Raised on a small family farm near the intersection of South Dakota, Nebraska, and Iowa, Cory’s roots in agriculture run deep. Growing up, farming wasn’t just a way of life, it was an early education in hard work, adaptability, and mechanical problem-solving. Days spent planting sweet corn, tomatoes, and vegetables quickly turned into nights rebuilding tractors and fabricating replacement parts just to keep equipment running.
That hands-on mentality became the foundation for everything that followed.
“If something broke, you either learned how to fix it or found a way to make it work,” said Cory.
That mindset eventually led him to study Industrial Technology at Iowa State University before joining Sabanto in search of more meaningful, hands-on work.
At first glance, the role seemed like it might lean too heavily toward desk work. But after meeting the team, Cory quickly realized this wasn’t a traditional engineering environment.
“What stood out immediately was the people,” Cory shared. “You could tell this team genuinely supports each other. It felt like a real community, not just something written on a company website.”
That combination of collaboration, innovation, and field-focused problem-solving made the decision easy.
Today, as Vehicle Applications Product Manager, Cory operates at the intersection of hardware, software, testing, and customer experience. It’s a role that requires equal parts technical knowledge and adaptability.
On any given day, that might mean defining implement behavior requirements, collaborating with engineers on software functionality, troubleshooting issues in the field, or working directly with customers to better understand how autonomous systems perform in real-world conditions.
And according to Cory, that last part matters most.
“Customers don’t always tell the full story remotely,” he explained. “You have to see how they’re actually using the system and what challenges they’re facing.”
That boots-on-the-ground philosophy has helped shape several of Sabanto’s key innovations.
One of Cory’s major contributions came through the development of Sabanto’s AV&L (Audio-Visual and Lights) kit, one of the company’s most impactful recent safety innovations.
The concept originated from a real operational concern: machines potentially resuming operation while someone was still nearby.

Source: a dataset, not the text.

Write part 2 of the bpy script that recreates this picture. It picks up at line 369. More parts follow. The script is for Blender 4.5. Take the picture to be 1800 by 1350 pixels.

Rather than simply adding another safety feature, the AV&L kit was designed to improve both awareness and productivity. The system enables extended auto-resume times, supports auto-play functionality for queued missions, and introduces enhanced lighting systems that pave the way for future computer vision capabilities, including nighttime obstacle detection.
For Cory, it’s a perfect example of how the best innovations solve immediate customer challenges while also creating opportunities for future advancement.
Because at the end of the day, that connection to real-world farming is what drives everything forward.